### Recorded information

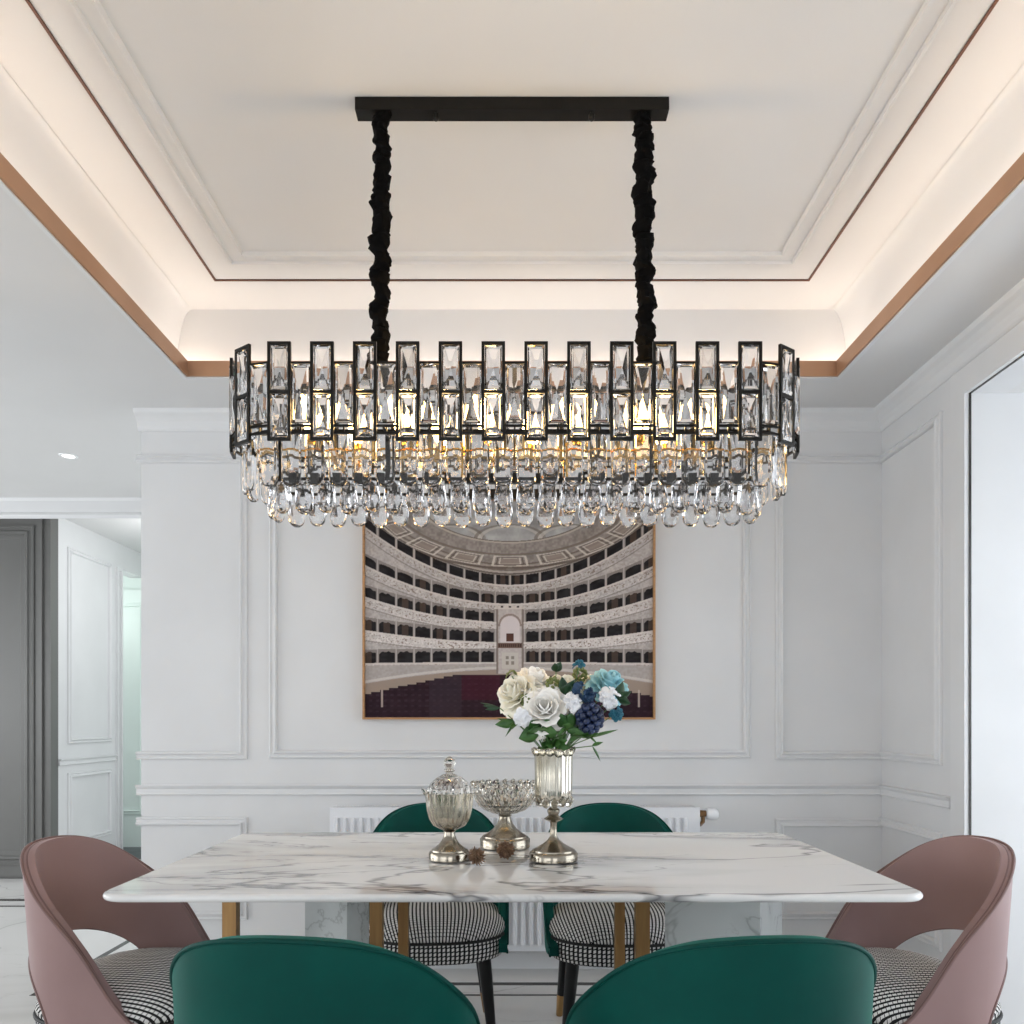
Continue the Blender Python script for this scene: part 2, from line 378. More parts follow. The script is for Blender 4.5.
bm = bmesh.new(); box(bm, -4.1, -3.16, 7.35, 7.4, 0, 2.30)
mould(bm, [(-3.95, .3), (-3.28, .3), (-3.28, 2.18), (-3.95, 2.18)], PF, True, (0, 7.35, 0), (1, 0, 0), (0, 0, 1), (0, -1, 0))
struct('door_1', bm, M['mint'], 'pale door at the end of the hall with mint light put into its colour')
bm = bmesh.new(); box(bm, -4.2, -2.2, 6.75, 7.35, 0, .006); struct('trim_23', bm, M['slate'], 'dark slate floor strip before the pale hall door')
# side and rear walls with daylight openings (behind and beside the camera)
bm = bmesh.new(); box(bm, -6.1, -6.0, -2.4, 8.2, 0, .5); box(bm, -6.1, -6.0, -2.4, 8.2, 2.3, ZC+.1)
for y in (-2.4, .2, 2.8, 5.4): box(bm, -6.1, -6.0, y, y+.5, .5, 2.3)
struct('wall_left', bm, M['wall'], 'far left wall with window openings')
bm = bmesh.new(); box(bm, -6, 2.75, -2.4, -2.3, 0, .45); box(bm, -6, 2.75, -2.4, -2.3, 2.3, ZC+.1)
for x in (-6, -4.2, -1.2, 1.3): box(bm, x, x+.9, -2.4, -2.3, .45, 2.3)
struct('wall_front', bm, M['wall'], 'wall behind the camera with window openings')

# grey cabinet in the hall
r = root('tall_cabinet', (-3.9, 5.95, 0), 'tall dark grey panelled cabinet at the left edge beyond the passage', 'cabinet')
bm = bmesh.new(); box(bm, -.9, .60, -.05, .05, 0, 2.60); bevel(bm, .003, 1); link('carcass', bm, M['cabinet'], r)
bm = bmesh.new(); box(bm, -.82, .548, -.07, -.051, .02, 2.575)
mould(bm, [(-.76, .10), (.497, .10), (.497, 2.52), (-.76, 2.52)], [(0, 0), (0, .012), (.012, .014), (.022, .004), (.035, .004), (.045, .016), (.062, .016), (.072, .004), (.095, .004), (.1, .001), (.1, 0)], True, (0, -.07, 0), (1, 0, 0), (0, 0, 1), (0, -1, 0))
link('door', bm, M['cabinet'], r)
# downlight
r = root('ceiling_light', (-2.35, 4.37, ZC), 'small round recessed downlight in the grey ceiling left of the chandelier', 'ceiling light')
bm = bmesh.new(); lathe(bm, [(.030, -.001), (.034, -.004), (.045, -.004), (.048, 0)], 32, capb=False, capt=False); link('trim_ring', bm, M['white_plastic'], r, True)
bm = bmesh.new(); lathe(bm, [(.001, -.002), (.031, -.002)], 32, capt=False); link('lens', bm, M['down'], r)

# ------------------------------------------------------------ radiator
r = root('radiator', (0, 3.64, 0), 'white fluted panel radiator mounted low on the back wall', 'radiator')
bm = bmesh.new(); X0, X1, Z0, Z1 = -.800, .825, .115, .735
box(bm, X0, X1, -.02, .07, Z0, Z1); bevel(bm, .004, 2); link('body', bm, M['rad'], r)
bm = bmesh.new(); pitch = .0355; nfl = int((X1-X0-.04)/pitch); xx = X0+.02
prev = None
pts = []
for i in range(nfl):
    a = xx+i*pitch
    pts += [(a, 0), (a+.006, -.017), (a+.018, -.017), (a+.024, 0)]
for k in range(len(pts)-1):
    (xa, ya), (xb, yb) = pts[k], pts[k+1]
    za0, za1 = Z0+.03, Z1-.035
    v = [bm.verts.new((xa, -.021+ya, za0)), bm.verts.new((xb, -.021+yb, za0)), bm.verts.new((xb, -.021+yb, za1)), bm.verts.new((xa, -.021+ya, za1))]
    bm.faces.new(v)
for i in range(nfl):
    a = xx+i*pitch
    for z in (Z0+.03, Z1-.035):
        bm.faces.new([bm.verts.new((a+dx, -.021+dy, z)) for dx, dy in ((0, 0), (.006, -.017), (.018, -.017), (.024, 0))])
link('front_panel', bm, M['rad'], r)
bm = bmesh.new(); box(bm, X0, X1, -.022, .07, Z1, Z1+.003)
for i in range(130):
    a = X0+.01+i*(X1-X0-.02)/130; box(bm, a, a+.006, -.015, .06, Z1+.003, Z1+.010)
box(bm, X0, X1, -.022, -.016, Z1+.003, Z1+.010); link('top_grille', bm, M['rad'], r)
bm = bmesh.new(); tube(bm, [(X1, .01, .715), (X1+.035, .01, .715)], [.016, .014], 12); tube(bm, [(X1+.02, .01, .715), (X1+.02, .01, .68), (X1+.02, .06, .66), (X1+.02, .105, .66)], .009, 10)
v = link('valve', bm, M['brass'], r, True)
bm = bmesh.new(); tube(bm, [(X1+.033, .01, .715), (X1+.037, .01, .715), (X1+.075, .01, .712), (X1+.086, .01, .712)], [.018, .025, .026, .017], 20); link('knob', bm, M['white_plastic'], v, True)
for x in (X0+.2, X1-.2):
    bm = bmesh.new(); box(bm, x-.02, x+.02, .07, .119, .3, .6); link('wall_bracket', bm, M['rad'], r)

# ------------------------------------------------------------ painting
def hnoise(x, y, s=0):
    v = np.sin(x*127.1+y*311.7+s*74.7)*43758.5453
    return v-np.floor(v)
def vnoise(x, y, s=0):
    xi, yi = np.floor(x), np.floor(y); fx, fy = x-xi, y-yi
    fx = fx*fx*(3-2*fx); fy = fy*fy*(3-2*fy)
    a, b, c, d = hnoise(xi, yi, s), hnoise(xi+1, yi, s), hnoise(xi, yi+1, s), hnoise(xi+1, yi+1, s)
    return a*(1-fx)*(1-fy)+b*fx*(1-fy)+c*(1-fx)*fy+d*fx*fy
def theatre(x, y):
    """colour (0..255) of the theatre photograph at photo pixel x,y"""
    out = np.zeros(x.shape+(3,))
    def put(mask, c, a=1.0):
        c = np.array(c, float)
        if np.ndim(a) == 0: out[mask] = out[mask]*(1-a)+c*a
        else:
            aa = a[mask][:, None]; out[mask] = out[mask]*(1-aa)+c*aa
    cx = 510.0; dx = x-cx; q = np.clip(np.abs(dx)/143.0, 0, 1.3); n1 = vnoise(x*.55, y*.55); n2 = vnoise(x*.9, y*.9, 3); n3 = vnoise(x*.2, y*.2, 5)
    cr = q**1.9
    rows = [(581, 57, 9.5), (600, 38, 9.0), (618, 25, 9.5), (637.5, 12, 10.5), (657, -1, 11)]
    base = 150+26*n1+14*n2
    out[..., 0] = base+4; out[..., 1] = base-4; out[..., 2] = base-8
    # parapets lighter towards the low tiers
    for i, (yc, dr, h) in enumerate(rows):
        yy = y-(yc-dr*cr)
        par = (yy > h*.5+.5) & (yy < h*.5+11.5)
        b = [176, 184, 194, 202, 192][i]
        v = b+22*(n1-.5)+30*(n2-.5)
        orn = (vnoise(x*.8, yy*1.1, 9+i) > .72) & (yy > h*.5+2) & (yy < h*.5+8.5)
        colr = np.stack([v, v-7, v-11], -1); out[par] = colr[par]
        put(orn & par, (118, 100, 90), .7)
        put((np.abs(yy-h*.5-1) < .8), (205, 196, 188), .7)
        put((np.abs(yy-h*.5-10.6) < .7), (110, 100, 96), .55)
        # boxes
        ph = dx/ (14.4+2.2*q); f = ph-np.floor(ph); f = np.abs(f-.5)*2
        top = -h*.5 + (np.clip(f, 0, 1)**3)*3.0*(i > 0) + (np.sin(ph*2*PI*3)*.5 if i > 1 else 0)
        wdt = .84
        op = (f < wdt) & (yy > top) & (yy < h*.5)
        back = (yy > -h*.5-2.5) & (yy <= h*.5) & ~op
        put(back, (124, 116, 112), .8); put((f > .93) & back, (184, 178, 172), .7)
        d = 26+18*(vnoise(ph*3, yy*.4, 20+i))
        out[op] = np.stack([d, d-3, d-1], -1)[op]
        glow = op & (f < .35) & (hnoise(np.floor(ph), np.floor(ph)*0+i, 4) > .72); put(glow, (92, 74, 62), .6)
    # ceiling above first row
    yy = y-(582-57*cr)
    c = yy < -5.5
    b = 112+26*n1+16*n3; out[c] = np.stack([b+4, b-4, b-9], -1)[c]
    for o, cc, a in ((-7, (92, 82, 76), .8), (-8.6, (178, 168, 158), .7), (-11, (104, 92, 84), .8), (-13.5, (160, 148, 138), .6), (-16, (96, 84, 76), .7)):
        put((np.abs(yy-o) < .8), cc, a)
    # oval ceiling medallions
    el = np.sqrt((dx/150)**2+((y-498)/74.0)**2); ang = np.arctan2(dx/150, (y-498)/74.0)
    for (r0, cc) in ((.96, (90, 78, 70)), (.78, (110, 98, 90)), (.62, (178, 168, 156)), (.60, (98, 88, 80))):
        put(c & (np.abs(el-r0) < .012), cc, .8)
    k = ang/ (PI/9); fk = np.abs((k+.5)-np.floor(k+.5)-.5)*2; fr = np.abs(el-.87)/.075
    d = np.maximum(fk*1.18, fr)
    for lo, hi, cc in ((.78, .9, (206, 196, 184)), (.62, .70, (96, 84, 78)), (.48, .56, (200, 190, 178))): put(c & (d > lo) & (d < hi) & (el > .78), cc, .8)
    put(c & (d < .46) & (el > .78), (140, 128, 120), .8)
    pl = c & (el < .60); b = 150+40*(vnoise(x*.12, y*.18, 11)-.5)*2*.6+14*n1; out[pl] = np.stack([b, b-2, b-3], -1)[pl]
    for ox in (-60, 0, 60):
        e2 = np.sqrt(((dx-ox)/30)**2+((y-541)/13)**2); put(pl & (np.abs(e2-1) < .07), (186, 178, 170), .7); put(pl & (np.abs(e2-1.15) < .06), (108, 98, 90), .6)
        put(pl & (e2 < .9), (168, 168, 168), .35)
    # lower wall and stalls
    st = 668+ (np.abs(dx)/143.0)**1.8*14
    lw = (y > 664+2*q) & (y > 657+5); b = 160+14*n1; out[lw] = np.stack([b, b-8, b-12], -1)[lw]
    put(lw & (np.abs(y-st) < 1.2), (205, 198, 192), .7)
    fl = y > st+2; out[fl] = np.array((150, 134, 122))
    stp = np.where(dx < 0, 675+np.floor(np.clip(-dx-48, 0, 200)/9.0)*1.9, 676+np.floor(np.clip(dx-40, 0, 200)/9.0)*1.9)
    se = y > stp
    b = 30+8*vnoise(x*.25, y*.5, 8)+10*((np.sin(y*1.15) > .6)*(np.sin(x*.9) > .2))
    out[se] = np.stack([b+10, b-6, b+2], -1)[se]
    put(se & (x > 430) & (x < 462), (64, 58, 66), .35)  # reflection on the picture, painted as a lighter band over the stalls
    put(se & (x > 462) & (x < 500) & (y < 700), (74, 24, 40), .5)
    for sx in (383, 638): put((np.abs(x-sx) < 1) & (y > 690) & (y < 707), (190, 176, 164), .8)
    # royal box
    rb = (np.abs(dx) < 13.5) & (y > 607) & (y < 674); b = 168+22*n1; out[rb] = np.stack([b, b-10, b-14], -1)[rb]
    put(rb & (np.abs(np.abs(dx)-12.6) < .9), (112, 100, 94), .8); put((np.abs(dx) < 14.5) & (np.abs(y-608.5) < 1.6), (200, 190, 182), .8)
    for ox in (-8, 0, 8): put(rb & (np.abs(dx-ox) < 1.2) & (np.abs(y-607) < 1.4), (30, 26, 26), .9)
    ni = ((dx/9.5)**2+((y-626)/9.0)**2 < 1) | ((np.abs(dx) < 9.5) & (y > 626) & (y < 643)); put(rb & ni, (206, 196, 196), .9)
    ar = np.abs(np.sqrt((dx/10.5)**2+((y-626)/10.5)**2)-1) < .09; put(rb & ar & (y < 627), (120, 104, 96), .7)
    put((np.abs(dx) < 3.6) & (y > 634) & (y < 642), (84, 56, 48), 1); put((np.abs(dx) < 12) & (y > 643.5) & (y < 648.5), (96, 72, 62), .9)
    put((np.abs(dx) < 12) & (y > 644.5) & (y < 647.5) & (np.sin(x*3.2) > 0), (40, 28, 26), .8)
    put((np.abs(dx) < 8) & (y > 653) & (y < 669), (188, 182, 174), .9); put((np.abs(np.abs(dx)-2.6) < 1.5) & ((np.abs(y-658.2) < 1.6) | (np.abs(y-663.4) < 1.6)), (120, 110, 102), .8)
    return np.clip(out, 0, 255)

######

Work required:
Set the lines above down again, word for word, from the first through the one containing "struct('wall_front', bm, M['wall'], 'wall"; pictures excluded.

Solution for this exercise:
Continue the Blender Python script for this scene: part 2, from line 378. More parts follow. The script is for Blender 4.5.
bm = bmesh.new(); box(bm, -4.1, -3.16, 7.35, 7.4, 0, 2.30)
mould(bm, [(-3.95, .3), (-3.28, .3), (-3.28, 2.18), (-3.95, 2.18)], PF, True, (0, 7.35, 0), (1, 0, 0), (0, 0, 1), (0, -1, 0))
struct('door_1', bm, M['mint'], 'pale door at the end of the hall with mint light put into its colour')
bm = bmesh.new(); box(bm, -4.2, -2.2, 6.75, 7.35, 0, .006); struct('trim_23', bm, M['slate'], 'dark slate floor strip before the pale hall door')
# side and rear walls with daylight openings (behind and beside the camera)
bm = bmesh.new(); box(bm, -6.1, -6.0, -2.4, 8.2, 0, .5); box(bm, -6.1, -6.0, -2.4, 8.2, 2.3, ZC+.1)
for y in (-2.4, .2, 2.8, 5.4): box(bm, -6.1, -6.0, y, y+.5, .5, 2.3)
struct('wall_left', bm, M['wall'], 'far left wall with window openings')
bm = bmesh.new(); box(bm, -6, 2.75, -2.4, -2.3, 0, .45); box(bm, -6, 2.75, -2.4, -2.3, 2.3, ZC+.1)
for x in (-6, -4.2, -1.2, 1.3): box(bm, x, x+.9, -2.4, -2.3, .45, 2.3)
struct('wall_front', bm, M['wall'], 'wall behind the camera with window openings')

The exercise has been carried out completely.